In spätestens drei Jahren hätte Schluss sein sollen: Bis 2025 wollte Belgien seine sieben Atomkraftwerke vom Netz nehmen und der Atomenergie für immer ade sagen. Doch dann kam Wladimir Putin und wirbelte mit seinem Gaskrieg gegen Europa die Atomausstiegspläne gehörig durcheinander.
Gestern, Freitag, präsentierte die Regierung in Brüssel deshalb den Beschluss: Zumindest zwei der sieben Reaktoren (Tihange 3 und Doel 4) werden bis 2035 weiterhin am Netz bleiben. „Das ist eine Schlüsseletappe, um die Energieunabhängigkeit unseres Landes zu garantieren“, sagte Premierminister Alexander De Croo.

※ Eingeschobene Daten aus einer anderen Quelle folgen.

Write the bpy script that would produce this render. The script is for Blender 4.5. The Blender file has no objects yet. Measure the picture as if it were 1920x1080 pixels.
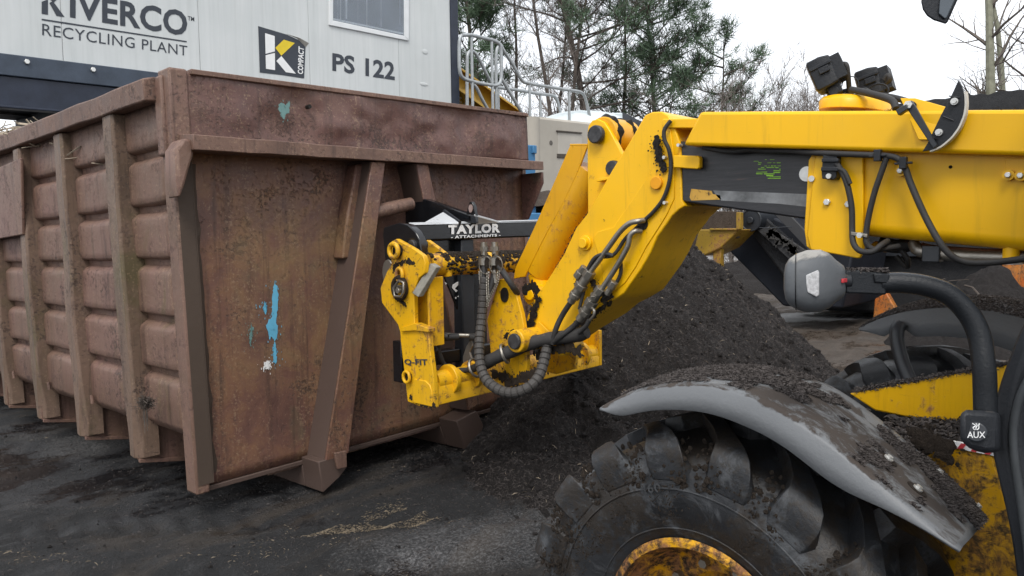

Der Anteil von Atomenergie an der Stromversorgung in Belgien beträgt fast 40 Prozent. Doch trotz dieses hohen Anteils hatte das Land schon 2003 grundsätzlich beschlossen, aus der Atomenergie auszusteigen.
Nicht zuletzt, weil mindestens zwei der Reaktoren heftige Sorgen bereiten: Tausende winzige Haarrisse in den Druckbehältern der Reaktoren Tihange 2 und Doel 3 sind schon vor Jahren entdeckt worden.
Im nicht weit von Tihange entfernten Großraum Bonn/Köln und in Aachen gab es deswegen immer wieder Proteste. Der Problem-Reaktor müsse sofort abgeschaltet werden.
Das wird im Februar der Fall sein, der Problemreaktor Doel 3 nahe Antwerpen geht Ende September vom Netz. Die anderen drei Reaktoren werden nach und nach bis 2025 abgeschaltet.
Deutschland hadert
In Deutschland selbst wird hitzig debattiert, ob man angesichts der Energiekrise die Laufzeiten nicht verlängern soll. Dort sind nach dem Atomausstieg, den Angela Merkel nach der Fukushima-Katastrophe 2011 angekündigt hatte, nur mehr drei AKW in Betrieb, sie sollen bis Ende des Jahres abgeschaltet werden. Geht es nach der FDP, sollte das auf die lange Bank geschoben werden, auch die CDU ruft aus der Opposition danach.Wirtschaftsminister Robert Habeck steht darum unter Druck – schließlich sind die Grünen schon immer gegen die Atomkraft aufgetreten. Bisher hat er mit technischen Argumenten dagegengehalten; etwa mit der Aussage, dass die Nutzungsdauer der Brennstäbe auslaufe und diese nicht schnell zu ersetzen seien. Auch die Energieriesen haben wenig Interesse am Weiterbetrieb: Sie haben bereits das geschulte Personal abgebaut, zudem gibt es massive Sicherheitsrisiken.
Dazu kommt – und das ist das Hauptargument Habecks – dass der Atomstrom das im Winter fehlende Gas nur teils ersetzen kann. Maximal ein Prozent des Erdgasbedarfs könnte durch längere AKW-Laufzeiten kompensiert werden, so eine Studie des Ökostromversorgers Green Planet Energy. Das liegt daran, dass das Gas in der Industrie direkt verbrannt wird, um hohe Temperaturen bei der Lebensmittel- oder in der Chemieproduktion zu erreichen. Das kann Atomstrom nicht leisten.
Habeck hat sich dennoch bereit erklärt, durch Atom-Stresstests eine Laufzeitverlängerung zu prüfen. „Wir rechnen jetzt noch mal“, ließ er am Montag wissen, um der Debatte die Schärfe zu nehmen. Sollten die Tests in Richtung Verlängerung zeigen, bleibt ihm noch ein Argument: Auch die Nuklearindustrie ist stark von Russland abhängig. 20 Prozent der Uranimporte in die EU stammten 2020 aus Russland, 19 Prozent aus Kasachstan, das mit Moskau eng verbunden ist, auch Urananreicherung und Brennelementfertigung für die EU erfolgen in Russland. Somit würde man eine Abhängigkeit nur durch eine andere ersetzen.